* begin Material provided *

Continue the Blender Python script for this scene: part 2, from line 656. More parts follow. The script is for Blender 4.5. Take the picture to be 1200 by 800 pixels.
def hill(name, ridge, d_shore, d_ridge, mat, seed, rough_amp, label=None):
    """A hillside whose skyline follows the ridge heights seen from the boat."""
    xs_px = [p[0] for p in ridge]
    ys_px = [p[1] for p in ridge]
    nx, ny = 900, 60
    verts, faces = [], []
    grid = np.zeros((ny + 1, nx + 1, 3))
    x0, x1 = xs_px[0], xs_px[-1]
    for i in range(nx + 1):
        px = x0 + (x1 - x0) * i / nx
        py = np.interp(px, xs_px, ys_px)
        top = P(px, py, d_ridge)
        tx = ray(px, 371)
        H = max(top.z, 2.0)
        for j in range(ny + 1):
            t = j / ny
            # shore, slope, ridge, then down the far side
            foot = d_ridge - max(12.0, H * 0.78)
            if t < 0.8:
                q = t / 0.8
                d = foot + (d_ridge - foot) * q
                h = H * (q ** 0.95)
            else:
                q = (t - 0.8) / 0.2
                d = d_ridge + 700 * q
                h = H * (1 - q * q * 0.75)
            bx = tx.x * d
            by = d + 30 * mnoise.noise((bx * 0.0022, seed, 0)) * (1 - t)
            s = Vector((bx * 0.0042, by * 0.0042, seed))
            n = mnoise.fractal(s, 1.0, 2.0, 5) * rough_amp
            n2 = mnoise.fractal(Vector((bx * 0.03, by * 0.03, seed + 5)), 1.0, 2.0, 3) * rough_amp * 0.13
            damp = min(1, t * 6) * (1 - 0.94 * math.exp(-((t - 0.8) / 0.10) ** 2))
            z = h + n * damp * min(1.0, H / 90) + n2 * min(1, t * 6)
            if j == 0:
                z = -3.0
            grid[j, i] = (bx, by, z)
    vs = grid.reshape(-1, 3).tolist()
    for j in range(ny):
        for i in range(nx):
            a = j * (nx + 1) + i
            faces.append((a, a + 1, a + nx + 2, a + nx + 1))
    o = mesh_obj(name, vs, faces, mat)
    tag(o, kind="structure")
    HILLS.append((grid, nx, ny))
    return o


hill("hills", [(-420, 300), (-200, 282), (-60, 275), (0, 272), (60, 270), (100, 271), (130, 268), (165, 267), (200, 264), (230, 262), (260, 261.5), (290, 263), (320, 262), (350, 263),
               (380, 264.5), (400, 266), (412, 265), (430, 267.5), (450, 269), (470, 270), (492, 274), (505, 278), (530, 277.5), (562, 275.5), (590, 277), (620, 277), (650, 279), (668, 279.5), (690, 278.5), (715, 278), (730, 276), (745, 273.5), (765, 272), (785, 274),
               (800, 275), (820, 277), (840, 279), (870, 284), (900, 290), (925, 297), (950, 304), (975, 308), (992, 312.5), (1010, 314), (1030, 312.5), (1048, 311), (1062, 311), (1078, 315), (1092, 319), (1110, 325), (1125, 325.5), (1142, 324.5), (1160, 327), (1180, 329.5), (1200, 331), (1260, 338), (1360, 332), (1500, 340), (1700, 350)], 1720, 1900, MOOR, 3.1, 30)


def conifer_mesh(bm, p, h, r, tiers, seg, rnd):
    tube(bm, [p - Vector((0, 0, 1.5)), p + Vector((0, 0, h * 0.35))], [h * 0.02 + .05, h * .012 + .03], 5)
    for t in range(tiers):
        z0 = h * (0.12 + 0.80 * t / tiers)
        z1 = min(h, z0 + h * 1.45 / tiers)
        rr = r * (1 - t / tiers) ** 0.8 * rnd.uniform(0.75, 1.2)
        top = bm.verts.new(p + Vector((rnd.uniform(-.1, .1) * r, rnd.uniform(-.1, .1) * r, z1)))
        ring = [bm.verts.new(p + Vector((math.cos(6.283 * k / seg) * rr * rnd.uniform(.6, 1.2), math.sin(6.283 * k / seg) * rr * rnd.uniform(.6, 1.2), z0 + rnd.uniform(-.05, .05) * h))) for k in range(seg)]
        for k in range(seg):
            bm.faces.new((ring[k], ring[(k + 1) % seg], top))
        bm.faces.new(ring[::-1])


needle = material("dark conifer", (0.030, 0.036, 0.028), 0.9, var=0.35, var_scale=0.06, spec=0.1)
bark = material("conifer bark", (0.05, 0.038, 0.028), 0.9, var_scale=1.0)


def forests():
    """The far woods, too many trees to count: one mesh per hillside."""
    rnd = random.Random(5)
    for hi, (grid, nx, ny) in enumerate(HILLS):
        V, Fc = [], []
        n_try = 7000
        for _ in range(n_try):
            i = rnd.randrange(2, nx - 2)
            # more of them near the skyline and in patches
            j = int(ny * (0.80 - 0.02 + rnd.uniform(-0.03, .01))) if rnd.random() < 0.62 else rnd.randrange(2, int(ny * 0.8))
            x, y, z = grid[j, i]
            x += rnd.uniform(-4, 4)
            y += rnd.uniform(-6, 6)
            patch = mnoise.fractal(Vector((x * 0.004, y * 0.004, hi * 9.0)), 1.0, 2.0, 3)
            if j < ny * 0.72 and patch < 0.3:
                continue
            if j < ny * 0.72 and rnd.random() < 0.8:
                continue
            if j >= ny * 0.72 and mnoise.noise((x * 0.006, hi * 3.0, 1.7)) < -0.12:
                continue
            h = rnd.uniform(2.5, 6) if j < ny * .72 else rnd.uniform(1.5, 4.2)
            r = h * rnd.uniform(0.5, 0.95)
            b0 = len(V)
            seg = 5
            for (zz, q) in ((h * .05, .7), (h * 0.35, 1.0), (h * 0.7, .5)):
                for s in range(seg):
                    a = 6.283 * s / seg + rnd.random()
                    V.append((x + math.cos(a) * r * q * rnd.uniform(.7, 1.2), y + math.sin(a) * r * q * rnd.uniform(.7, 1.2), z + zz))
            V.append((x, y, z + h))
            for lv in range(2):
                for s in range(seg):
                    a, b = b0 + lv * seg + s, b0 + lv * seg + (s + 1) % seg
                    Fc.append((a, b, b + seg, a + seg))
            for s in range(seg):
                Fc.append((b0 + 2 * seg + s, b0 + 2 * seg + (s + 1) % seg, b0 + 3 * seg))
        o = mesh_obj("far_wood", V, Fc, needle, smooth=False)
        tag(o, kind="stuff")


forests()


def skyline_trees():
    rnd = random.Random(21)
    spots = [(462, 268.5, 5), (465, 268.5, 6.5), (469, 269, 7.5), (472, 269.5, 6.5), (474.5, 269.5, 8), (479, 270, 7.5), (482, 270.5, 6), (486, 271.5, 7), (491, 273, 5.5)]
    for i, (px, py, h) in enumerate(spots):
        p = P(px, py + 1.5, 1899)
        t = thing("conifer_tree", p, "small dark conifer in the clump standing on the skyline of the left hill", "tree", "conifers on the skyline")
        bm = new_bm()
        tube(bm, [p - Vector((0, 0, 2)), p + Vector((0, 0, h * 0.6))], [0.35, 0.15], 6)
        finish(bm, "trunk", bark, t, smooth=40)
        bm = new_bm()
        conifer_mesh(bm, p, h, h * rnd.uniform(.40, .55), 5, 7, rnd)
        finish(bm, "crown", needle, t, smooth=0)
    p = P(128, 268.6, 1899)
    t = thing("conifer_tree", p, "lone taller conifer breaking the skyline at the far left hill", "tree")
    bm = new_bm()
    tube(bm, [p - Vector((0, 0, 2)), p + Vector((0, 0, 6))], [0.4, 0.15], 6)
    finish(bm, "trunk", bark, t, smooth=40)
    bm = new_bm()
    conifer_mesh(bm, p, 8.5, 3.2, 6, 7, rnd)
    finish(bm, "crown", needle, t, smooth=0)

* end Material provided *

_Exercise aim_
Take the material above and return all of it exactly.

_Task response_
Continue the Blender Python script for this scene: part 2, from line 656. More parts follow. The script is for Blender 4.5. Take the picture to be 1200 by 800 pixels.
def hill(name, ridge, d_shore, d_ridge, mat, seed, rough_amp, label=None):
    """A hillside whose skyline follows the ridge heights seen from the boat."""
    xs_px = [p[0] for p in ridge]
    ys_px = [p[1] for p in ridge]
    nx, ny = 900, 60
    verts, faces = [], []
    grid = np.zeros((ny + 1, nx + 1, 3))
    x0, x1 = xs_px[0], xs_px[-1]
    for i in range(nx + 1):
        px = x0 + (x1 - x0) * i / nx
        py = np.interp(px, xs_px, ys_px)
        top = P(px, py, d_ridge)
        tx = ray(px, 371)
        H = max(top.z, 2.0)
        for j in range(ny + 1):
            t = j / ny
            # shore, slope, ridge, then down the far side
            foot = d_ridge - max(12.0, H * 0.78)
            if t < 0.8:
                q = t / 0.8
                d = foot + (d_ridge - foot) * q
                h = H * (q ** 0.95)
            else:
                q = (t - 0.8) / 0.2
                d = d_ridge + 700 * q
                h = H * (1 - q * q * 0.75)
            bx = tx.x * d
            by = d + 30 * mnoise.noise((bx * 0.0022, seed, 0)) * (1 - t)
            s = Vector((bx * 0.0042, by * 0.0042, seed))
            n = mnoise.fractal(s, 1.0, 2.0, 5) * rough_amp
            n2 = mnoise.fractal(Vector((bx * 0.03, by * 0.03, seed + 5)), 1.0, 2.0, 3) * rough_amp * 0.13
            damp = min(1, t * 6) * (1 - 0.94 * math.exp(-((t - 0.8) / 0.10) ** 2))
            z = h + n * damp * min(1.0, H / 90) + n2 * min(1, t * 6)
            if j == 0:
                z = -3.0
            grid[j, i] = (bx, by, z)
    vs = grid.reshape(-1, 3).tolist()
    for j in range(ny):
        for i in range(nx):
            a = j * (nx + 1) + i
            faces.append((a, a + 1, a + nx + 2, a + nx + 1))
    o = mesh_obj(name, vs, faces, mat)
    tag(o, kind="structure")
    HILLS.append((grid, nx, ny))
    return o


hill("hills", [(-420, 300), (-200, 282), (-60, 275), (0, 272), (60, 270), (100, 271), (130, 268), (165, 267), (200, 264), (230, 262), (260, 261.5), (290, 263), (320, 262), (350, 263),
               (380, 264.5), (400, 266), (412, 265), (430, 267.5), (450, 269), (470, 270), (492, 274), (505, 278), (530, 277.5), (562, 275.5), (590, 277), (620, 277), (650, 279), (668, 279.5), (690, 278.5), (715, 278), (730, 276), (745, 273.5), (765, 272), (785, 274),
               (800, 275), (820, 277), (840, 279), (870, 284), (900, 290), (925, 297), (950, 304), (975, 308), (992, 312.5), (1010, 314), (1030, 312.5), (1048, 311), (1062, 311), (1078, 315), (1092, 319), (1110, 325), (1125, 325.5), (1142, 324.5), (1160, 327), (1180, 329.5), (1200, 331), (1260, 338), (1360, 332), (1500, 340), (1700, 350)], 1720, 1900, MOOR, 3.1, 30)


def conifer_mesh(bm, p, h, r, tiers, seg, rnd):
    tube(bm, [p - Vector((0, 0, 1.5)), p + Vector((0, 0, h * 0.35))], [h * 0.02 + .05, h * .012 + .03], 5)
    for t in range(tiers):
        z0 = h * (0.12 + 0.80 * t / tiers)
        z1 = min(h, z0 + h * 1.45 / tiers)
        rr = r * (1 - t / tiers) ** 0.8 * rnd.uniform(0.75, 1.2)
        top = bm.verts.new(p + Vector((rnd.uniform(-.1, .1) * r, rnd.uniform(-.1, .1) * r, z1)))
        ring = [bm.verts.new(p + Vector((math.cos(6.283 * k / seg) * rr * rnd.uniform(.6, 1.2), math.sin(6.283 * k / seg) * rr * rnd.uniform(.6, 1.2), z0 + rnd.uniform(-.05, .05) * h))) for k in range(seg)]
        for k in range(seg):
            bm.faces.new((ring[k], ring[(k + 1) % seg], top))
        bm.faces.new(ring[::-1])


needle = material("dark conifer", (0.030, 0.036, 0.028), 0.9, var=0.35, var_scale=0.06, spec=0.1)
bark = material("conifer bark", (0.05, 0.038, 0.028), 0.9, var_scale=1.0)


def forests():
    """The far woods, too many trees to count: one mesh per hillside."""
    rnd = random.Random(5)
    for hi, (grid, nx, ny) in enumerate(HILLS):
        V, Fc = [], []
        n_try = 7000
        for _ in range(n_try):
            i = rnd.randrange(2, nx - 2)
            # more of them near the skyline and in patches
            j = int(ny * (0.80 - 0.02 + rnd.uniform(-0.03, .01))) if rnd.random() < 0.62 else rnd.randrange(2, int(ny * 0.8))
            x, y, z = grid[j, i]
            x += rnd.uniform(-4, 4)
            y += rnd.uniform(-6, 6)
            patch = mnoise.fractal(Vector((x * 0.004, y * 0.004, hi * 9.0)), 1.0, 2.0, 3)
            if j < ny * 0.72 and patch < 0.3:
                continue
            if j < ny * 0.72 and rnd.random() < 0.8:
                continue
            if j >= ny * 0.72 and mnoise.noise((x * 0.006, hi * 3.0, 1.7)) < -0.12:
                continue
            h = rnd.uniform(2.5, 6) if j < ny * .72 else rnd.uniform(1.5, 4.2)
            r = h * rnd.uniform(0.5, 0.95)
            b0 = len(V)
            seg = 5
            for (zz, q) in ((h * .05, .7), (h * 0.35, 1.0), (h * 0.7, .5)):
                for s in range(seg):
                    a = 6.283 * s / seg + rnd.random()
                    V.append((x + math.cos(a) * r * q * rnd.uniform(.7, 1.2), y + math.sin(a) * r * q * rnd.uniform(.7, 1.2), z + zz))
            V.append((x, y, z + h))
            for lv in range(2):
                for s in range(seg):
                    a, b = b0 + lv * seg + s, b0 + lv * seg + (s + 1) % seg
                    Fc.append((a, b, b + seg, a + seg))
            for s in range(seg):
                Fc.append((b0 + 2 * seg + s, b0 + 2 * seg + (s + 1) % seg, b0 + 3 * seg))
        o = mesh_obj("far_wood", V, Fc, needle, smooth=False)
        tag(o, kind="stuff")


forests()


def skyline_trees():
    rnd = random.Random(21)
    spots = [(462, 268.5, 5), (465, 268.5, 6.5), (469, 269, 7.5), (472, 269.5, 6.5), (474.5, 269.5, 8), (479, 270, 7.5), (482, 270.5, 6), (486, 271.5, 7), (491, 273, 5.5)]
    for i, (px, py, h) in enumerate(spots):
        p = P(px, py + 1.5, 1899)
        t = thing("conifer_tree", p, "small dark conifer in the clump standing on the skyline of the left hill", "tree", "conifers on the skyline")
        bm = new_bm()
        tube(bm, [p - Vector((0, 0, 2)), p + Vector((0, 0, h * 0.6))], [0.35, 0.15], 6)
        finish(bm, "trunk", bark, t, smooth=40)
        bm = new_bm()
        conifer_mesh(bm, p, h, h * rnd.uniform(.40, .55), 5, 7, rnd)
        finish(bm, "crown", needle, t, smooth=0)
    p = P(128, 268.6, 1899)
    t = thing("conifer_tree", p, "lone taller conifer breaking the skyline at the far left hill", "tree")
    bm = new_bm()
    tube(bm, [p - Vector((0, 0, 2)), p + Vector((0, 0, 6))], [0.4, 0.15], 6)
    finish(bm, "trunk", bark, t, smooth=40)
    bm = new_bm()
    conifer_mesh(bm, p, 8.5, 3.2, 6, 7, rnd)
    finish(bm, "crown", needle, t, smooth=0)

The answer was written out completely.